Much discussion have been present on high frequency vertical comb filter effect that rises from physical separation of tweeters in a line array. Usually it is said that the center to center separation of the tweeters should be less than a wavelength, or preferably a half wavelength at the highest frequency of operation. Obviously this way of thinking assumes that the element is radiating as a point source up to the highest freq. As known, usually this is not the case and so I'm wondering if the statement for the driver c-c spacing is accurate enough. OK, there are better quality drivers out there where the radiating surface diminishes to the center of the cone as the freq rises to increase the dispersion, but this is a different story. So, my suggestion is to use drivers where the radiating area is not diminishing at high freqs. The second requirement for a high freq driver in a line array is to have the radiating cone to come down very close to the edge of the driver. I think dome tweeters are quite useless in this regard as are some planar tweeters with front plates.
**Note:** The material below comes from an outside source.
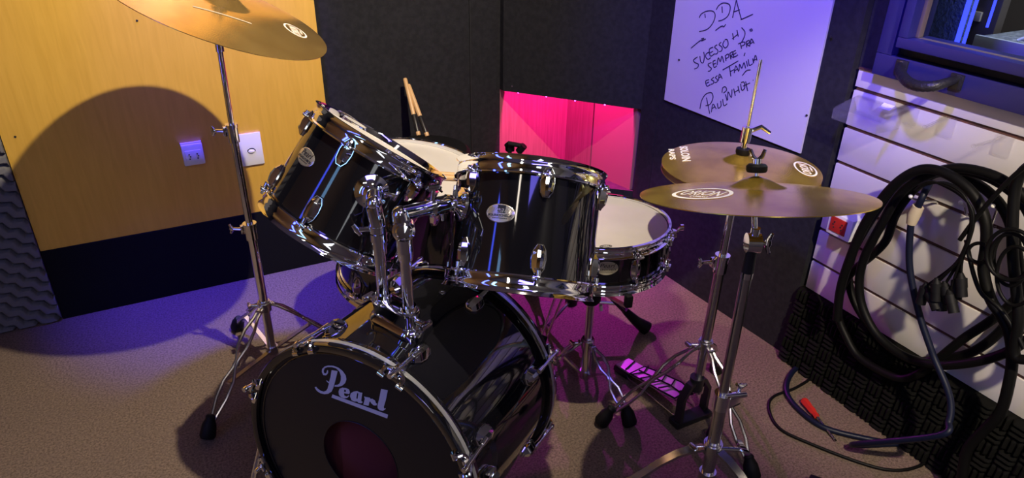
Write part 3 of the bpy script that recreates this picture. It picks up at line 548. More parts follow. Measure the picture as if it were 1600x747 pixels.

So the solution: check out e.g. Visaton SC 5.9 oval full-range driver http://www.visaton.com/english/artikel/art_384.htm You see from the vertical polar plots the narrowing lobe with freq. This means that the whole cone area is radiating up to the top end of the audio band. Also note that the surround of the element around the cone is very narrow. Now take 16 or so these drivers and put them side by side in a line array, the long edge mounted vertically. To have any bass you need separate woofers, preferably dipoles of cource In this way it would be possible to make a line array where the gaps between the radiating surfaces are minimised and it would approximate continuous 'line source' (as opposed to line array) quite well without the comb filter effect. Another good point: no crosover needed in the critical audio range. And the best part.. the cost will be reasonable Everyone is happy, no?